Não dá para subestimar o impacto que teve na Europa a divulgação da nova Estratégia Nacional de Segurança dos Estados Unidos, pela Casa Branca, no final da semana passada, verberando a Europa por um suposto “declínio civilizacional”, projetando impedir a União Europeia de se desenvolver e praticamente admitindo que usaria as forças de extrema direita aliadas para dividir e subjugar o continente aos interesses americanos.
Foi um pouco como encontrar a carta de um ex-amigo e perceber: “Espera lá, afinal é isso que ele sempre achou de mim?”, só que com uma diferença fundamental: é que toda a gente leu a carta.
A gente, no fundo, sempre soube que tudo aquilo era verdade —agora só não dá para negar que toda a restante gente também sabe.
Isso representa um grande alívio e uma grande libertação para a Europa. Na opinião do cidadão comum, os EUA de Donald Trump são adversários, não aliados da Europa, e não vale muito a pena esperar por mudanças políticas que não dependam de nós.
Para os líderes europeus, a situação é mais difícil, tendo de fazer equilibrismo entre preparar a sua autonomia estratégica e não entrar em ruptura por iniciativa própria.
Mas não há volta atrás. Uma semana após Vladimir Putin ter ameaçado a Europa dizendo que a Rússia está “preparada para a guerra”, perante o silêncio dos EUA, foi agora a vez de o Kremlin reagir à divulgação do documento americano dizendo estar em “acordo” substancial com a estratégia de Trump para o mundo e, por maioria de razão, para o Velho Continente.
A Europa está entre o martelo e a bigorna. É uma situação aflitiva, mas ao menos acabaram as ilusões. Os europeus têm agora que estar unidos, mas não têm de estar sozinhos.
A outra grande novidade que no fundo todo o mundo já sabia, mas que agora é assumida às claras, é que os EUA querem regressar à Doutrina Monroe, com um “corolário Trump” que no fundo significa que Washington se arroga de novo um direito de pernada sobre aquilo que acontecer na América Latina, agora com menos disfarces do que no passado.
Pergunto-me se essas palavras foram recebidas em Brasília ou na Cidade do México com menos inquietude do que aquela com que as palavras sobre a Europa foram recebidas em Bruxelas, Berlim e Paris. (E, já agora, Tóquio, Seul ou Jacarta.)
Partindo do princípio de que toda a gente anotou a mensagem, há aqui uma oportunidade para uma diplomacia mais ágil e imaginativa, a começar por um renovar de iniciativa entre a Europa e a América Latina, para o que a ratificação expectável do acordo UE-Mercosul poderá ajudar.

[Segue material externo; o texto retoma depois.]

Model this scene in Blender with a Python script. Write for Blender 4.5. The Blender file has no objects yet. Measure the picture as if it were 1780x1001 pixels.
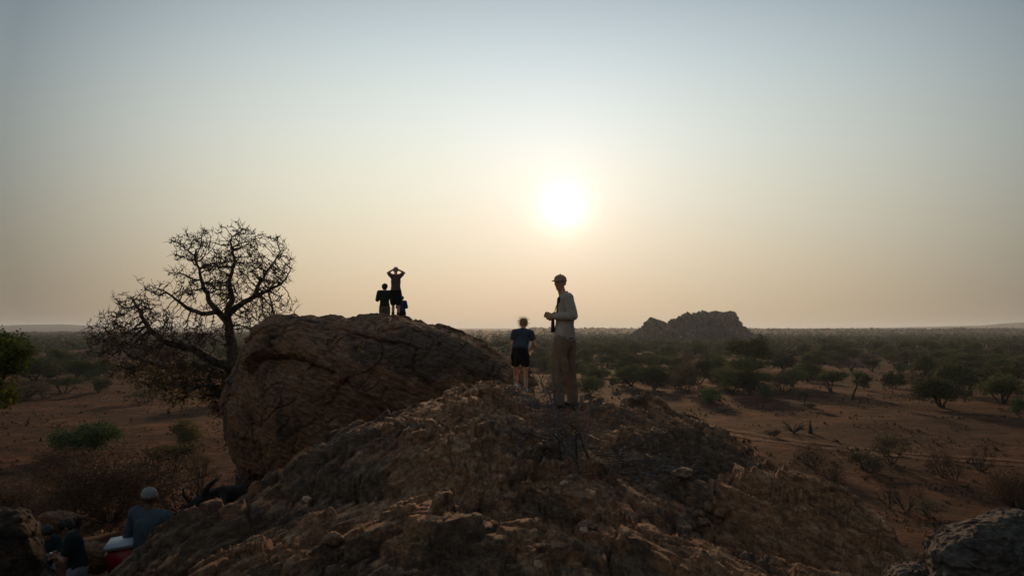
import bpy, bmesh, math, random
import numpy as np
from math import sin, cos, pi, atan, atan2, asin, sqrt, radians, exp
from mathutils import Vector, Matrix
random.seed(7); RNG = np.random.default_rng(11)
S = bpy.context.scene; COL = S.collection

# ------------------------------------------------------------------ camera
F = 1384.0; PITCH = atan(71.5/F)                     # focal length in photo pixels, horizon 71.5 px under the centre
cam = bpy.data.objects.new('camera', bpy.data.cameras.new('camera')); COL.objects.link(cam)
cam.data.sensor_width = 36; cam.data.lens = F/1780*36
cam.data.clip_start = .05; cam.data.clip_end = 60000
cam.rotation_euler = (pi/2+PITCH, 0, 0); S.camera = cam

def pdir(px, py):
    x = (px-890)/F; z = (500.5-py)/F
    c, s = cos(PITCH), sin(PITCH)
    return Vector((x, c-s*z, s+c*z))
def P(px, py, Y):
    d = pdir(px, py); return d*(Y/d.y)

# ------------------------------------------------------------------ sky, sun, exposure
sd = pdir(980, 360).normalized(); EL = asin(sd.z); AZ = atan2(sd.x, sd.y)
W = bpy.data.worlds.new('World'); S.world = W; W.use_nodes = True
def build_sky():
    nt = W.node_tree; N = nt.nodes; Lk = nt.links.new
    bg = N['Background']
    geo = N.new('ShaderNodeNewGeometry')
    neg = N.new('ShaderNodeVectorMath'); neg.operation = 'SCALE'; neg.inputs[3].default_value = -1
    Lk(geo.outputs['Incoming'], neg.inputs[0])
    def M(op, a, b=None, c=None, clamp=False):
        n = N.new('ShaderNodeMath'); n.operation = op; n.use_clamp = clamp
        for i, v in enumerate((a, b, c)):
            if v is None: continue
            if isinstance(v, (int, float)): n.inputs[i].default_value = v
            else: Lk(v, n.inputs[i])
        return n.outputs[0]
    sep = N.new('ShaderNodeSeparateXYZ'); Lk(neg.outputs[0], sep.inputs[0])
    e = M('ARCSINE', sep.outputs[2]); e = M('MINIMUM', M('MAXIMUM', e, 0.0), .42)
    dot = N.new('ShaderNodeVectorMath'); dot.operation = 'DOT_PRODUCT'
    Lk(neg.outputs[0], dot.inputs[0]); dot.inputs[1].default_value = sd
    g = M('ARCCOSINE', M('MINIMUM', dot.outputs['Value'], .999999)); g0 = g
    g = M('MINIMUM', g, .63)
    xx = M('MINIMUM', M('MAXIMUM', sep.outputs[0], -.6), .6)
    # log radiance of the dusty sky: elevation, elevation^2, angle from the sun (1, 2, 4), side
    co = [[-0.0767, 2.8076, -8.6486, -1.8995, 1.6677, -6.9297, -0.415], [-0.488, 4.9612, -10.9977, -1.4537, 0.9483, -5.7771, -0.3601],
          [-0.935, 6.8372, -12.1486, -1.7635, 1.5435, -5.5462, -0.2981]]
    g2 = M('MULTIPLY', g, g)
    core = M('EXPONENT', M('MULTIPLY', M('MULTIPLY', g0, g0), -1/.027**2))
    glow = M('EXPONENT', M('MULTIPLY', g0, -1/.035))
    outs = []
    for k, (a, b, c, p, q, r, sx) in enumerate(co):
        v = M('MULTIPLY_ADD', M('MULTIPLY_ADD', e, c, b), e, a)
        v = M('ADD', v, M('MULTIPLY', g, p))
        v = M('ADD', v, M('MULTIPLY', M('MULTIPLY_ADD', g2, r, q), g2))
        v = M('ADD', v, M('MULTIPLY', xx, sx))
        v = M('EXPONENT', v)
        v = M('ADD', v, M('MULTIPLY', core, (.45, .43, .36)[k])); v = M('ADD', v, M('MULTIPLY', glow, (.22, .20, .15)[k]))
        outs.append(v)
    comb = N.new('ShaderNodeCombineXYZ')
    for i, o in enumerate(outs): Lk(o, comb.inputs[i])
    Lk(comb.outputs[0], bg.inputs[0]); bg.inputs[1].default_value = 1.0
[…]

Eu sei que a divisão convencional nos coloca em lados diferentes: a Europa no “Ocidente” e a América Latina no “Sul Global”. Mas suspeito que a emergência desta aliança cada vez mais explícita entre Trump e Putin acabe por fazer surgir outras clivagens —desde logo, entre aquelas que querem regressar a uma política de “esferas de influência” digna do século 19, e os países que defendem um sistema internacional baseado numa soberania igual para todos num sistema internacional de multilateralismo, encimado pela ONU. Aí cabemos nós, e cabe muita gente. Ainda há muito mundo que não é Trump nem Putin.